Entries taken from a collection
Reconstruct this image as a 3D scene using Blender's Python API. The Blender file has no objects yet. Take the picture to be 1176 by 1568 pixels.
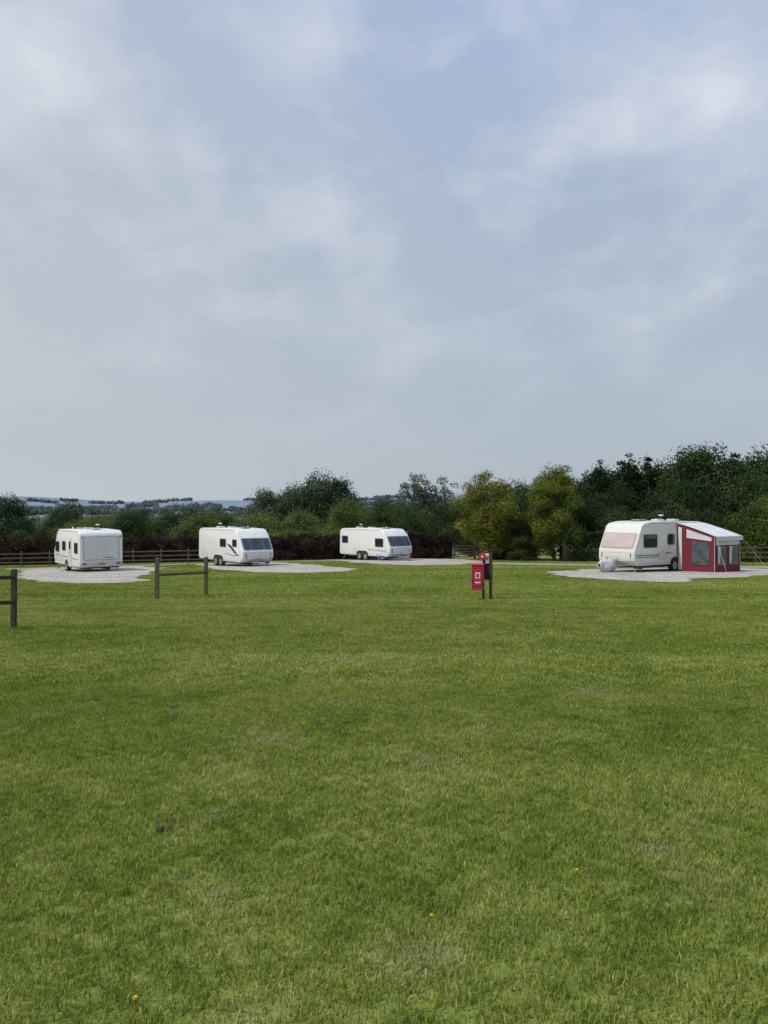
import bpy, bmesh, math, random
import numpy as np
from mathutils import Vector, Matrix, geometry, noise as mnoise

scene = bpy.context.scene
scene.view_settings.view_transform = 'Standard'
scene.view_settings.look = 'None'
scene.view_settings.exposure = 0
rng = np.random.default_rng(7)
random.seed(7)

# ------------------------------------------------------------------ helpers
def link(o, parent=None):
    scene.collection.objects.link(o)
    if parent is not None:
        o.parent = parent
    return o

def empty(name, loc=(0, 0, 0), rz=0.0):
    e = bpy.data.objects.new(name, None)
    e.empty_display_size = 0.3
    e.location = loc
    e.rotation_euler = (0, 0, rz)
    return link(e)

PY = [-200, 0, 72, 80, 110, 180, 350, 600, 1000, 1500, 3500, 6500]
PZ = [7.4, 0, -2.66, -3.0, -5.0, -8.0, -14.0, -7.6, 0.0, 7.0, 52.0, 30.0]
def G(x, y):
    x = np.asarray(x, float); y = np.asarray(y, float)
    z = np.interp(y, PY, PZ)
    t = np.clip((y - 20) / 25, 0, 1); t = t * t * (3 - 2 * t)
    z = z + 0.018 * np.clip(x, -45, 0) * t
    a = np.clip((y - 400) / 2800, 0, 1)
    z = z + a * (9 * np.sin(x / 310 + 1.0) + 6 * np.sin(x / 143 + y / 500) + 8 * np.sin(y / 370 + x / 900))
    return z

def g(x, y):
    return float(G(x, y))

# ------------------------------------------------------------------ materials
def new_mat(name):
    m = bpy.data.materials.new(name)
    m.use_nodes = True
    nt = m.node_tree
    b = nt.nodes.get('Principled BSDF')
    return m, nt, b

def N(nt, t, **kw):
    n = nt.nodes.new(t)
    for k, v in kw.items():
        setattr(n, k, v)
    return n

def ramp(nt, fac, stops):
    r = N(nt, 'ShaderNodeValToRGB')
    el = r.color_ramp.elements
    el[0].position = stops[0][0]; el[0].color = (*stops[0][1], 1)
    el[1].position = stops[-1][0]; el[1].color = (*stops[-1][1], 1)
    for p, c in stops[1:-1]:
        e = el.new(p); e.color = (*c, 1)
    nt.links.new(fac, r.inputs[0])
    return r.outputs[0]

def noise(nt, vec, scale, detail=3, rough=0.55, dist=0.0):
    n = N(nt, 'ShaderNodeTexNoise')
    n.inputs['Scale'].default_value = scale
    n.inputs['Detail'].default_value = detail
    n.inputs['Roughness'].default_value = rough
    n.inputs['Distortion'].default_value = dist
    if vec is not None:
        nt.links.new(vec, n.inputs['Vector'])
    return n.outputs['Fac']

def mathn(nt, op, a, b=None, c=None, clamp=False):
    n = N(nt, 'ShaderNodeMath', operation=op)
    n.use_clamp = clamp
    for i, v in enumerate((a, b, c)):
        if v is None: continue
        if isinstance(v, (int, float)): n.inputs[i].default_value = v
        else: nt.links.new(v, n.inputs[i])
    return n.outputs[0]

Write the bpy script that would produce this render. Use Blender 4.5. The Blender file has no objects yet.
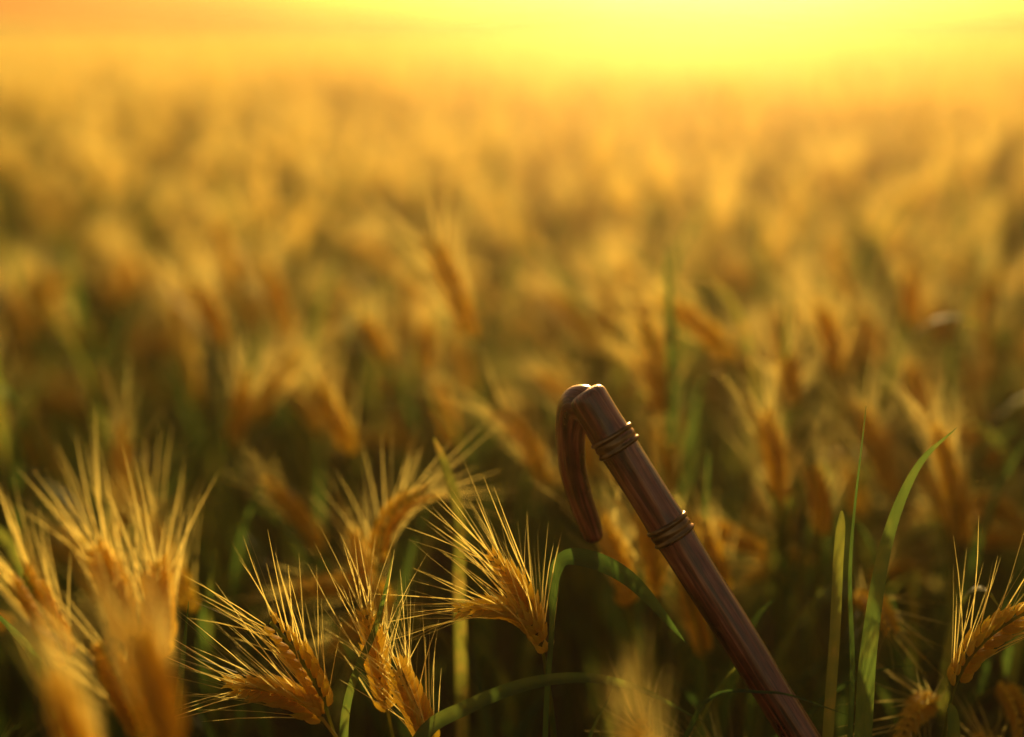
import bpy, math, random
from mathutils import Vector, Matrix, Quaternion
random.seed(11)
R=random.random
def U(a,b): return a+(b-a)*random.random()
scene=bpy.context.scene
scene.view_settings.view_transform='Standard'
try: scene.view_settings.look='None'
except Exception: pass
scene.view_settings.exposure=0

SUN_EL=math.radians(8.0); SUN_AZ=math.radians(7.1)

# ------------------------------------------------------------ materials
def newmat(name):
    m=bpy.data.materials.new(name); m.use_nodes=True
    nt=m.node_tree; nt.nodes.clear()
    out=nt.nodes.new('ShaderNodeOutputMaterial')
    return m,nt,out
def ramp(nt,stops):
    r=nt.nodes.new('ShaderNodeValToRGB')
    cr=r.color_ramp
    while len(cr.elements)<len(stops): cr.elements.new(0.5)
    for e,(p,c) in zip(cr.elements,stops):
        e.position=p; e.color=(c[0],c[1],c[2],1)
    return r
def plant_mat(name,stops,tstops,fac,rough=0.5,spec=0.3,use_height=False,stripe=False,cheap=False):
    m,nt,out=newmat(name); N=nt.nodes; L=nt.links
    at=N.new('ShaderNodeAttribute'); at.attribute_name='info'
    sep=N.new('ShaderNodeSeparateColor'); L.new(at.outputs['Color'],sep.inputs[0])
    oi=N.new('ShaderNodeObjectInfo')
    add=N.new('ShaderNodeMath'); add.operation='ADD'
    L.new(sep.outputs[0],add.inputs[0]); L.new(oi.outputs['Random'],add.inputs[1])
    fr=N.new('ShaderNodeMath'); fr.operation='FRACT'; L.new(add.outputs[0],fr.inputs[0])
    src=fr.outputs[0]
    if use_height:
        h=N.new('ShaderNodeMath'); h.operation='MULTIPLY_ADD'; h.inputs[1].default_value=0.35
        L.new(fr.outputs[0],h.inputs[0]); 
        h2=N.new('ShaderNodeMath'); h2.operation='MULTIPLY'; h2.inputs[1].default_value=0.6
        L.new(sep.outputs[1],h2.inputs[0]); L.new(h2.outputs[0],h.inputs[2]); src=h.outputs[0]
    h3=N.new('ShaderNodeMath'); h3.operation='MULTIPLY_ADD'; h3.inputs[1].default_value=0.75; h3.inputs[2].default_value=0.13
    L.new(src,h3.inputs[0]); val=h3.outputs[0]
    if not cheap:
        geo=N.new('ShaderNodeNewGeometry')
        nz=N.new('ShaderNodeTexNoise'); nz.inputs['Scale'].default_value=60 ; nz.inputs['Detail'].default_value=2
        L.new(geo.outputs['Position'],nz.inputs['Vector'])
        mx=N.new('ShaderNodeMath'); mx.operation='MULTIPLY_ADD'; mx.inputs[1].default_value=0.5
        L.new(nz.outputs[0],mx.inputs[0]); L.new(val,mx.inputs[2])
        sb=N.new('ShaderNodeMath'); sb.operation='SUBTRACT'; sb.inputs[1].default_value=0.25
        L.new(mx.outputs[0],sb.inputs[0]); val=sb.outputs[0]
    r1=ramp(nt,stops); r2=ramp(nt,tstops)
    L.new(val,r1.inputs[0]); L.new(val,r2.inputs[0])
    if cheap:
        p=N.new('ShaderNodeBsdfDiffuse'); L.new(r1.outputs[0],p.inputs[0])
    else:
        p=N.new('ShaderNodeBsdfPrincipled')
        L.new(r1.outputs[0],p.inputs['Base Color'])
        p.inputs['Roughness'].default_value=rough
        p.inputs['Specular IOR Level'].default_value=spec
        if stripe:
            wv=N.new('ShaderNodeMath'); wv.operation='SINE'
            ml=N.new('ShaderNodeMath'); ml.operation='MULTIPLY'; ml.inputs[1].default_value=75
            L.new(sep.outputs[2],ml.inputs[0]); L.new(ml.outputs[0],wv.inputs[0])
            b=N.new('ShaderNodeBump'); b.inputs['Strength'].default_value=0.35; b.inputs['Distance'].default_value=0.0004
            L.new(wv.outputs[0],b.inputs['Height']); L.new(b.outputs[0],p.inputs['Normal'])
    t=N.new('ShaderNodeBsdfTranslucent'); L.new(r2.outputs[0],t.inputs['Color'])
    ms=N.new('ShaderNodeMixShader'); ms.inputs[0].default_value=fac
    L.new(p.outputs[0],ms.inputs[1]); L.new(t.outputs[0],ms.inputs[2]); L.new(ms.outputs[0],out.inputs[0])
    return m
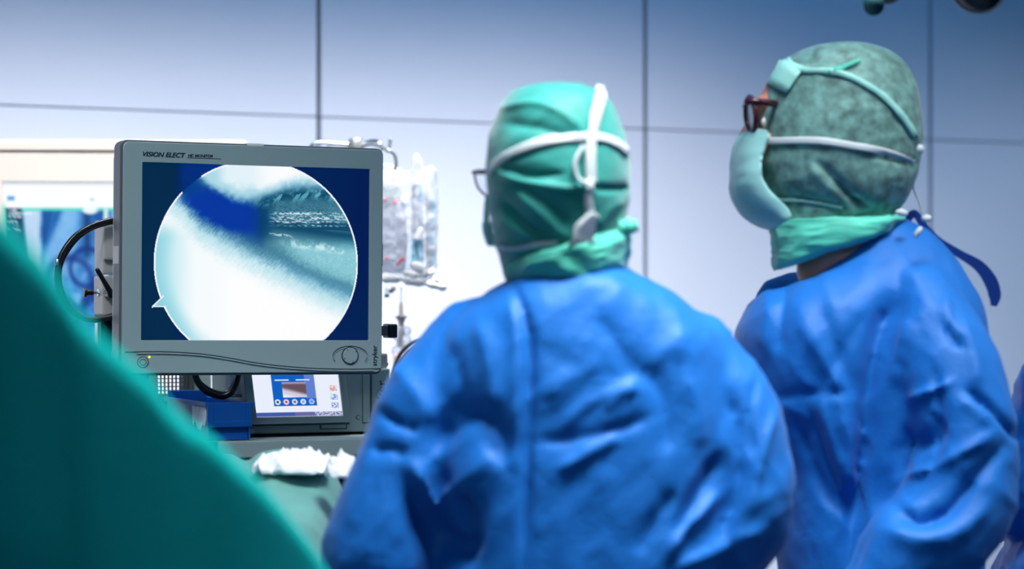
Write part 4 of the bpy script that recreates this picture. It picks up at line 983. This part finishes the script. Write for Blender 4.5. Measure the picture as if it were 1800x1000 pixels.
wrinkle(h1m, 22, .003, 21, Matrix.Rotation(R(-40), 3, 'Y'), (.45, .6, 1.2))
fold(h1m, [([(880, 190), (940, 182), (990, 200), (1030, 236)], 7, .005), ([(885, 215), (950, 225), (1010, 245)], 14, -.006), ([(875, 305), (930, 320), (1000, 330), (1040, 325)], 6, .005), ([(880, 290), (930, 308), (990, 305)], 7, -.006),
    ([(905, 335), (945, 370), (980, 405), (1005, 415)], 7, .006), ([(925, 330), (965, 360), (1000, 398)], 7, -.007), ([(880, 350), (920, 390), (955, 420)], 9, -.008), ([(870, 380), (910, 405), (950, 425)], 7, .004), ([(1045, 330), (1075, 332), (1106, 330)], 6, -.007), ([(1050, 400), (1070, 370), (1095, 350)], 7, .005)])
bv = bvh_of(h1m)
hood1 = put(h1m, 'hood', M['hood'], per1, mi1)
def tostrap(name, bvx, pts, wpx, m, root, mi, Y, **k):
    o = strap(name, bvx, pts, wpx, m, None, Y, **k); o.data.transform(mi); o.parent = root; return o
tostrap('mask_tie', bv, [(861, 310), (872, 290), (900, 270), (950, 251), (1000, 243), (1035, 241), (1060, 244), (1085, 254), (1101, 268)], [9, 14, 16, 17, 16, 14, 13], M['tape'], per1, mi1, Y1)
tostrap('hood_tie', bv, [(1056, 150), (1050, 178), (1041, 215), (1036, 250), (1035, 290), (1036, 322)], [16, 20, 19, 16, 18, 18], M['tape'], per1, mi1, Y1, lift=.006)
tostrap('mask_tie_tail', bv, [(1034, 318), (1030, 340), (1032, 365), (1036, 385)], [10, 12, 15, 16], M['tape'], per1, mi1, Y1, lift=.008)
tostrap('mask_tie_knot', bv, [(1040, 372), (1026, 395), (1016, 425), (1006, 455)], [14, 32, 40, 18], M['tape'], per1, mi1, Y1, lift=.010)
tostrap('mask_tie', bv, [(870, 430), (900, 436), (940, 430), (980, 425)], [6, 9, 11, 9], M['tape'], per1, mi1, Y1)
p0 = [onto(bv, x, y, Y1, .006)[0] for x, y in ((1022, 260), (1010, 285), (1012, 310), (1026, 326))]
v, f = tube(catmull([tuple(mi1 @ q) for q in p0], 16), .0028, 8); obj('tie_loop', v, f, M['tape'], per1, True)
# gathered hood collar and its knotted tail
v, f = silh_loft([(432, 884, 1100, .090, -.002, -32), (442, 886, 1106, .096, 0, -32), (455, 890, 1108, .096, 0, -26), (472, 896, 1104, .094, 0, -16), (486, 905, 1100, .088, 0, -10)], Y1 - .006, 90, 40, 2.2)
cme = mesh('hood_collar', v, f); wrinkle(cme, 30, .008, 33, None, (.7, .6, 1.4)); put(cme, 'hood_collar', M['collar'], per1, mi1)
v, f = tube(catmull([tuple(mi1 @ P(x, y, Y1 - .05)) for x, y in ((1060, 415), (1085, 402), (1105, 398), (1119, 402))], 18), [.010 + .003 * math.sin(k * 1.9) for k in range(17)] + [.004], 10); obj('collar_tail', v, f, M['collar'], per1, True)
# mask and glasses on the far side of the face
def mask_for(root, mi, T, m):
    v = []; nu, nv = 26, 16
    for j in range(nv + 1):
        t = j / nv; z = .0 - .105 * t; bul = math.sin(math.pi * (t * .8 + .15))
        for i in range(nu + 1):
            a = R(-80 + 160 * i / nu); v.append(T(.070 * math.sin(a) * (1 - .25 * t), .022 + (.088 + .022 * bul * math.cos(a) ** 2) * math.cos(a), z + .012 * math.cos(a) + (0.003 * (j % 4 == 2))))
    k = len(v); v += [p + (T(0, 0, 0) - p) * .02 for p in v]; f = []
    for j in range(nv):
        for i in range(nu):
            a = j * (nu + 1) + i; f += [(a, a + 1, a + nu + 2, a + nu + 1), (k + a, k + a + nu + 1, k + a + nu + 2, k + a + 1)]
    return obj('mask', [mi @ Vector(p) for p in v], f, m, root, True)
def glasses_for(root, mi, T, m, z=.012, fwd=.104, w=.030):
    for s in (-1, 1):
        p = [T(s * (.034 + w * .85 * math.cos(a)), fwd - .004 * abs(math.cos(a)), z + .019 * math.sin(a)) for a in np.linspace(0, 2 * math.pi, 29)]
        v, f = tube(p, .0026, 8); r_ = obj('lens_rim', [mi @ Vector(q) for q in v], f, m, root, True)
        v, f = extrude_xz([(s * (.034 + w * .8 * math.cos(a)), z + .018 * math.sin(a)) for a in np.linspace(0, 2 * math.pi, 24, endpoint=False)], fwd - .002, fwd); obj('lens', [mi @ T(*q) for q in v], f, M['lens'], r_)
        v, f = tube([T(s * .064, fwd - .006, z + .008), T(s * .078, fwd - .03, z + .008), T(s * .082, .0, z + .004), T(s * .08, -.02, z - .012)], .0026, 8); obj('temple', [mi @ Vector(q) for q in v], f, m, root, True)
    v, f = tube([T(-.008, fwd, z + .008), T(0, fwd + .004, z + .010), T(.008, fwd, z + .008)], .0026, 8); obj('bridge', [mi @ Vector(q) for q in v], f, m, root, True)
mask_for(per1, mi1, T1, M['mask'])
# glasses temple end and lens edge showing past the hood
G = lambda x, y, dy=0: mi1 @ P(x, y, Y1 + .06 + dy)
v, f = tube([G(833, 303, .06), G(842, 302), G(858, 303, -.02), G(868, 304, -.03)], .0034, 10); obj('glasses_temple', v, f, M['maroon'], per1, True)
v, f = tube(catmull([tuple(G(x, y, .05)) for x, y in ((834, 302), (836, 318), (842, 332), (854, 344))], 14), .0016, 8); obj('glasses_rim', v, f, M['maroon'], per1, True)
v, f = extrude_xz([(G(x, y, .05).x, G(x, y, .05).z) for x, y in ((837, 306), (856, 306), (856, 342), (845, 332), (839, 318))], G(0, 0, .05).y, G(0, 0, .05).y + .0015); obj('glasses_lens', v, f, M['lens'], per1)
v, f = tube(catmull([tuple(G(x, y, 0)) for x, y in ((858, 345), (855, 375), (856, 405), (862, 425))], 16), [.004] * 8 + [.006] * 8, 10); obj('mask_edge', v, f, M['mask'], per1, True)

# ---- right surgeon, in profile facing left
Y2 = 3.46
hc2 = P(1432, 214, Y2); yaw2 = R(84)
per2, mi2, T2, R2 = person('surgeon in profile with speckled green hood, mask and blue gown, standing at right', (P(1530, 700, Y2).x, Y2, 0), hc2 + Vector((0, 0, -.012)), yaw2,
    P(1480, 440, Y2), (P(1610, 575, Y2 - .10), P(1400, 590, Y2 + .13)), (P(1690, 850, Y2 - .17), P(1340, 860, Y2 + .22)), (P(1545, 1040, Y2 - .22), P(1250, 960, Y2 + .30)),
    (P(1560, 1180, Y2 - .08), P(1545, 1180, Y2 + .09)), (Vector((-.5, .2, -.9)), Vector((-1, .5, -.1))), R(0), .066)
tor2 = [(436, 1412, 1592, .064, 0, -54), (446, 1398, 1612, .078, 0, -52), (466, 1366, 1655, .10, 0, -40), (495, 1336, 1690, .125, 0, -24), (540, 1308, 1722, .15, 0, -6), (600, 1292, 1735, .16), (700, 1318, 1740, .165), (800, 1352, 1738, .16), (850, 1362, 1735, .155), (1000, 1372, 1725, .155)]
tor2 += lower_gown(1400, 1700, Y2, .14, .42)[1:]
g2 = union([silh_loft(tor2, Y2, 64, 90, 2.3),
    tube(catmull([tuple(q) for q in (P(1610, 545, Y2 - .09), P(1664, 640, Y2 - .14), P(1692, 760, Y2 - .17), P(1690, 862, Y2 - .18), P(1650, 930, Y2 - .19), P(1590, 980, Y2 - .21), P(1545, 1030, Y2 - .22))], 30), list(np.interp(np.linspace(0, 1, 30), [0, .2, .45, .62, .8, 1], [.066, .074, .076, .078, .072, .05])), 24),
    tube(catmull([tuple(q) for q in (P(1400, 560, Y2 + .13), P(1360, 700, Y2 + .2), P(1345, 850, Y2 + .23), P(1300, 910, Y2 + .26), P(1255, 955, Y2 + .30))], 30), list(np.linspace(.07, .045, 30)), 24)], .0062, 5)
wrinkle(g2, 9, .006, 14, None, (1, .6, .5)); wrinkle(g2, 13, .007, 19, Matrix.Rotation(R(-35), 3, 'Y'), (1, .5, .3)); wrinkle(g2, 22, .0016, 49, Matrix.Rotation(R(25), 3, 'Y'), (1, .4, .3))
fold(g2, [
    ([(1582, 505), (1560, 550), (1540, 620), (1527, 700), (1522, 770), (1505, 860), (1486, 1000)], 24, -.034),
    ([(1600, 560), (1585, 620), (1570, 680)], 14, .010),
    ([(1600, 702), (1635, 688), (1670, 672)], 8, .012), ([(1590, 790), (1630, 770), (1660, 745)], 28, -.018),
    ([(1664, 570), (1674, 590), (1690, 612)], 7, -.012),
    ([(1698, 682), (1722, 700), (1748, 720), (1775, 750), (1795, 775)], 7, -.016), ([(1690, 705), (1715, 722), (1740, 745)], 9, .006),
    ([(1570, 885), (1595, 905), (1622, 915), (1650, 906), (1672, 895), (1700, 860), (1722, 832), (1765, 785)], 14, -.020),
    ([(1570, 850), (1640, 822), (1700, 790), (1745, 762)], 10, .010),
    ([(1550, 930), (1620, 950), (1690, 930), (1740, 880)], 18, .012),
    ([(1640, 640), (1650, 720), (1640, 800), (1600, 870)], 14, -.010), ([(1690, 560), (1710, 620), (1720, 680)], 12, .008), ([(1660, 520), (1668, 560), (1690, 600)], 9, .007),
    ([(1350, 702), (1425, 692), (1510, 690)], 12, -.006), ([(1400, 560), (1440, 620), (1480, 690)], 18, .007), ([(1440, 540), (1475, 620), (1500, 690)], 16, -.008),
    ([(1480, 720), (1490, 800), (1470, 880)], 11, .009), ([(1400, 740), (1430, 830), (1470, 900)], 10, -.009), ([(1350, 470), (1350, 540), (1345, 620)], 20, .007), ([(1530, 540), (1480, 620), (1440, 690)], 16, -.006), ([(1420, 720), (1450, 820), (1490, 900)], 16, -.012), ([(1440, 700), (1475, 800), (1500, 860)], 12, .008), ([(1380, 490), (1372, 560), (1366, 620)], 12, -.008)])
bg2 = bvh_of(g2)
gown2 = put(g2, 'gown', M['gown'], per2, mi2); tuck(per2, gown2)
hood2 = [(76, 1470, 1500, .004), (80, 1432, 1532, .045), (92, 1400, 1566, .065), (115, 1370, 1592, .082), (150, 1348, 1610, .094), (190, 1338, 1618, .100), (235, 1334, 1620, .103), (280, 1331, 1616, .102), (320, 1338, 1606, .098), (350, 1348, 1594, .090), (375, 1356, 1578, .080, 0, -4), (400, 1362, 1566, .074, 0, -14), (420, 1364, 1560, .070, 0, -22)]
v, f = silh_loft(hood2, Y2, 96, 150, 2.1); h2m = mesh('hood', v, f)
wrinkle(h2m, 20, .003, 51, None, (.8, .6, 1.0))
fold(h2m, [([(1372, 105), (1400, 122), (1450, 122), (1510, 140), (1560, 175), (1600, 225), (1614, 250)], 5, .005), ([(1440, 285), (1470, 320), (1500, 350), (1530, 366)], 7, -.012), ([(1425, 290), (1455, 325), (1490, 356)], 7, .005), ([(1340, 345), (1400, 350), (1470, 362)], 8, -.006), ([(1450, 130), (1480, 118), (1520, 108)], 5, .004), ([(1540, 270), (1590, 282), (1612, 286)], 8, -.008), ([(1540, 370), (1500, 385), (1460, 395)], 6, -.006)])
bv2 = bvh_of(h2m); put(h2m, 'hood', M['hood2'], per2, mi2)
tostrap('hood_seam', bv2, [(1384, 101), (1396, 116), (1420, 124), (1460, 126), (1505, 140), (1550, 168), (1585, 205), (1608, 240)], [7, 9, 9, 9, 10, 10], M['mint'], per2, mi2, Y2, lift=.0025)
tostrap('hood_fold', bv2, [(1452, 128), (1480, 120), (1512, 106)], [8, 9, 5], M['collar'], per2, mi2, Y2, lift=.002)
tostrap('forehead_patch', bv2, [(1360, 125), (1380, 135), (1398, 146)], [46, 50, 46], M['mint'], per2, mi2, Y2, lift=.004, n=14)
tostrap('mask_tie', bv2, [(1334, 250), (1380, 248), (1440, 248), (1500, 257), (1560, 268), (1605, 283)], [14, 12, 13, 13, 12, 9], M['tape'], per2, mi2, Y2, lift=.004)
tostrap('mask_tie', bv2, [(1352, 352), (1400, 352), (1440, 356), (1480, 364)], [4, 7, 8, 5], M['mask'], per2, mi2, Y2, lift=.003)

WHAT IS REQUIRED
Only the lines from the start of the records to the one containing "from mathutils import Vector, Matrix, geometry, noise" should be repeated, exactly and with both ends kept; drop any pictures.

ANSWER IN FULL
Reconstruct this image as a 3D scene using Blender's Python API. The Blender file has no objects yet. Take the picture to be 1176 by 1568 pixels.
import bpy, bmesh, math, random
import numpy as np
from mathutils import Vector, Matrix, geometry, noise as mnoise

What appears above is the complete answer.